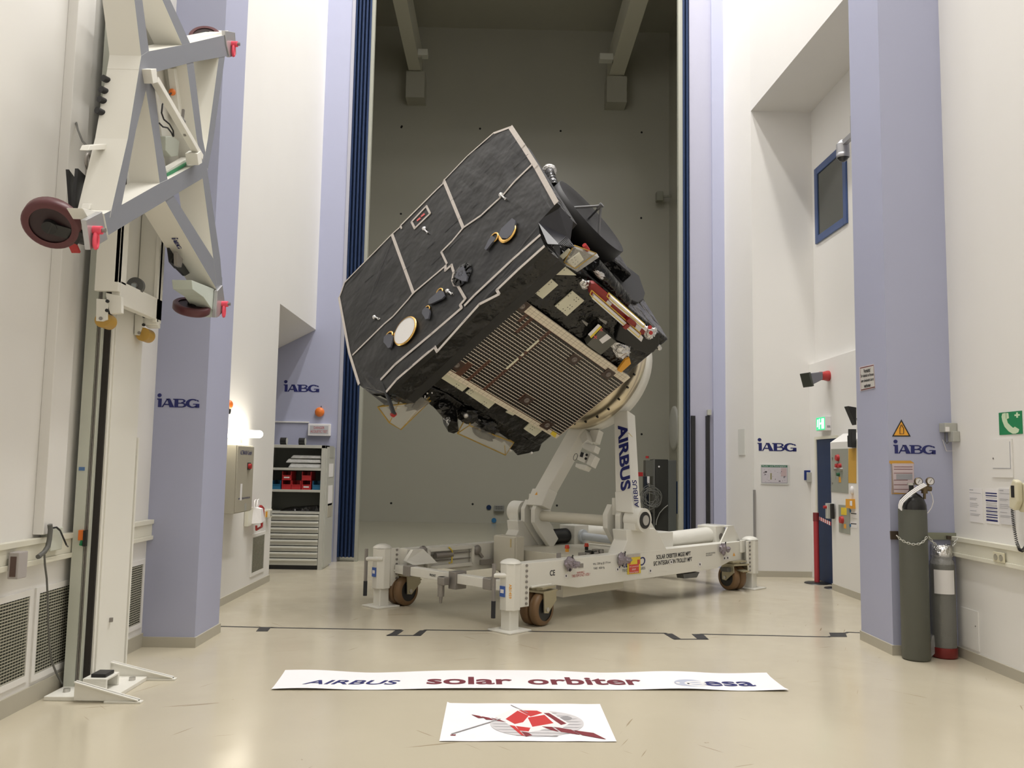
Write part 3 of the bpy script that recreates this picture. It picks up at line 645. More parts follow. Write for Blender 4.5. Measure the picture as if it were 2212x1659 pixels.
# ---- arms in the tilted plane, with their lettering
NA = -.1
def arm(px, nm): return MB(AF).prism(AF.ats(px, 2, NA), (0, 0, .17)).build('arm', M_TW, tr, .01, nm)
armr = arm([(1326, 890), (1355, 886), (1366, 1098), (1330, 1094)], 'right arm with dark blue lettering')
arml = arm([(1140, 1083), (1246, 895), (1276, 895), (1169, 1084)], 'left arm leaning inwards')
for px in ([(1328, 1062), (1364, 1060), (1367, 1108), (1330, 1104)], [(1136, 1090), (1150, 1055), (1185, 1055), (1170, 1092)]):
    MB(AF).prism(AF.ats(px, 2, NA-.006), (0, 0, .18)).build('arm_sleeve', M_TW, tr, .008)
disc = MB(SF).lathe((1.45, 1.05, 0), (0, 0, 1), [(.001, 2.82), (.745, 2.82), (.77, 2.84), (.77, 3.0), (.6, 3.03), (.001, 3.03)], 64).build('turntable', M_TW, tr)
q = AF.ats([(1332, 917), (1358, 915), (1364, 1058), (1340, 1060)], 2, NA-.002)
top = (q[0]+q[1])/2; bot = (q[2]+q[3])/2
dn_ = bot-top; put_text(mb := MB(AF), 'AIRBUS', (top+bot)/2+V((0, 0, -.003)), dn_, V((-dn_.y, dn_.x, 0))*(1 if True else 1), dn_.length, (q[1]-q[0]).length*.78, bold=.035)
mb.build('lettering', M_LOGO, armr)
r0 = AF.at(1376, 1098, 0, AF.at(1366, 1098, 2, NA).x+.002); r1 = AF.at(1370, 1036, 0, AF.at(1366, 1098, 2, NA).x+.002)
put_text(mb := MB(AF), 'AIRBUS', (r0+r1)/2, r1-r0, V((0, 0, 1)).cross(V((0, 1, 0)))*0+V((0, -(r1-r0).z, (r1-r0).y))*-1, (r1-r0).length, .085, bold=.02, shear=.25)
mb.build('lettering', M_LOGO, armr)
mb = MB(AF); c0 = AF.at(1358, 940, 2, NA)
for y in (935, 1004):
    p = AF.at(1357, y, 2, NA); mb.bar(p+V((.006, 0, .0)), p+V((.012, -.05, .17)), .004, .012)
mb.build('tape_strip', mat('yellowed_tape', (.62, .50, .25), .6), armr)
c = AF.at(1159, 1066, 2, NA-.008); MB(AF).prism([c+V((-.022, -.018, 0)), c+V((.022, -.018, 0)), c+V((0, .022, 0))], (0, 0, -.002)).build('warning_triangle', M_AMBER, arml)
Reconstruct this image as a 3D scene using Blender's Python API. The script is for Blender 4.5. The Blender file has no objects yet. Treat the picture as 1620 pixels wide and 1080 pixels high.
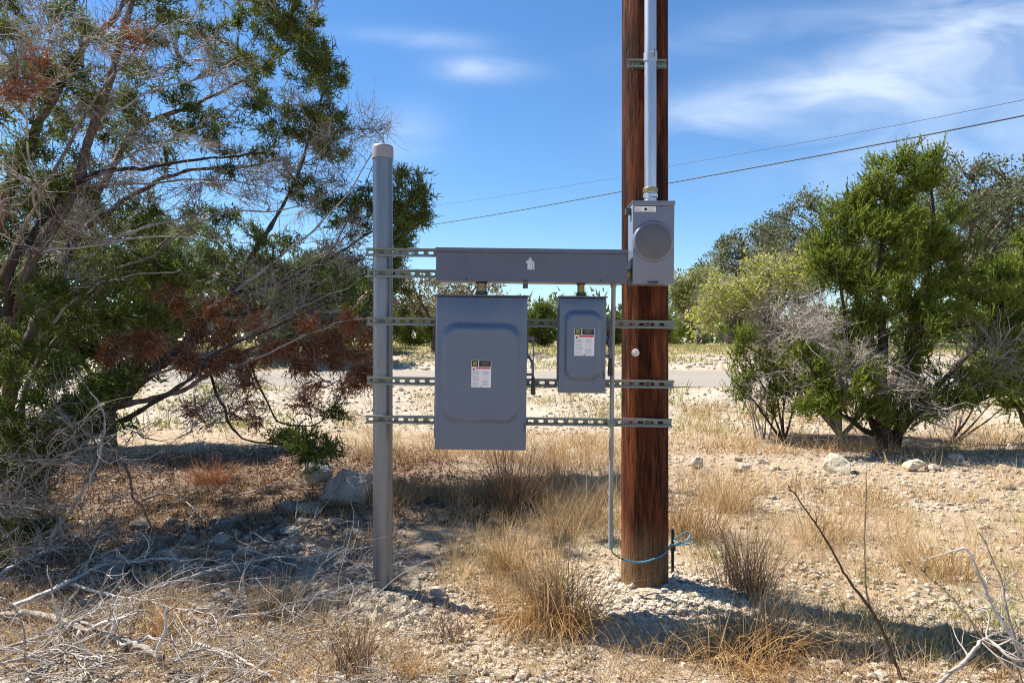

----

REQUIRED WORK
Without the pictures, restate each entry exactly.

SOLUTION TO THE PROBLEM
Write part 3 of the bpy script that recreates this picture. It picks up at line 645. More parts follow. Write for Blender 4.5. Measure the picture as if it were 2212x1659 pixels.
# ---- arms in the tilted plane, with their lettering
NA = -.1
def arm(px, nm): return MB(AF).prism(AF.ats(px, 2, NA), (0, 0, .17)).build('arm', M_TW, tr, .01, nm)
armr = arm([(1326, 890), (1355, 886), (1366, 1098), (1330, 1094)], 'right arm with dark blue lettering')
arml = arm([(1140, 1083), (1246, 895), (1276, 895), (1169, 1084)], 'left arm leaning inwards')
for px in ([(1328, 1062), (1364, 1060), (1367, 1108), (1330, 1104)], [(1136, 1090), (1150, 1055), (1185, 1055), (1170, 1092)]):
    MB(AF).prism(AF.ats(px, 2, NA-.006), (0, 0, .18)).build('arm_sleeve', M_TW, tr, .008)
disc = MB(SF).lathe((1.45, 1.05, 0), (0, 0, 1), [(.001, 2.82), (.745, 2.82), (.77, 2.84), (.77, 3.0), (.6, 3.03), (.001, 3.03)], 64).build('turntable', M_TW, tr)
q = AF.ats([(1332, 917), (1358, 915), (1364, 1058), (1340, 1060)], 2, NA-.002)
top = (q[0]+q[1])/2; bot = (q[2]+q[3])/2
dn_ = bot-top; put_text(mb := MB(AF), 'AIRBUS', (top+bot)/2+V((0, 0, -.003)), dn_, V((-dn_.y, dn_.x, 0))*(1 if True else 1), dn_.length, (q[1]-q[0]).length*.78, bold=.035)
mb.build('lettering', M_LOGO, armr)
r0 = AF.at(1376, 1098, 0, AF.at(1366, 1098, 2, NA).x+.002); r1 = AF.at(1370, 1036, 0, AF.at(1366, 1098, 2, NA).x+.002)
put_text(mb := MB(AF), 'AIRBUS', (r0+r1)/2, r1-r0, V((0, 0, 1)).cross(V((0, 1, 0)))*0+V((0, -(r1-r0).z, (r1-r0).y))*-1, (r1-r0).length, .085, bold=.02, shear=.25)
mb.build('lettering', M_LOGO, armr)
mb = MB(AF); c0 = AF.at(1358, 940, 2, NA)
for y in (935, 1004):
    p = AF.at(1357, y, 2, NA); mb.bar(p+V((.006, 0, .0)), p+V((.012, -.05, .17)), .004, .012)
mb.build('tape_strip', mat('yellowed_tape', (.62, .50, .25), .6), armr)
c = AF.at(1159, 1066, 2, NA-.008); MB(AF).prism([c+V((-.022, -.018, 0)), c+V((.022, -.018, 0)), c+V((0, .022, 0))], (0, 0, -.002)).build('warning_triangle', M_AMBER, arml)
Reconstruct this image as a 3D scene using Blender's Python API. The script is for Blender 4.5. The Blender file has no objects yet. Treat the picture as 1620 pixels wide and 1080 pixels high.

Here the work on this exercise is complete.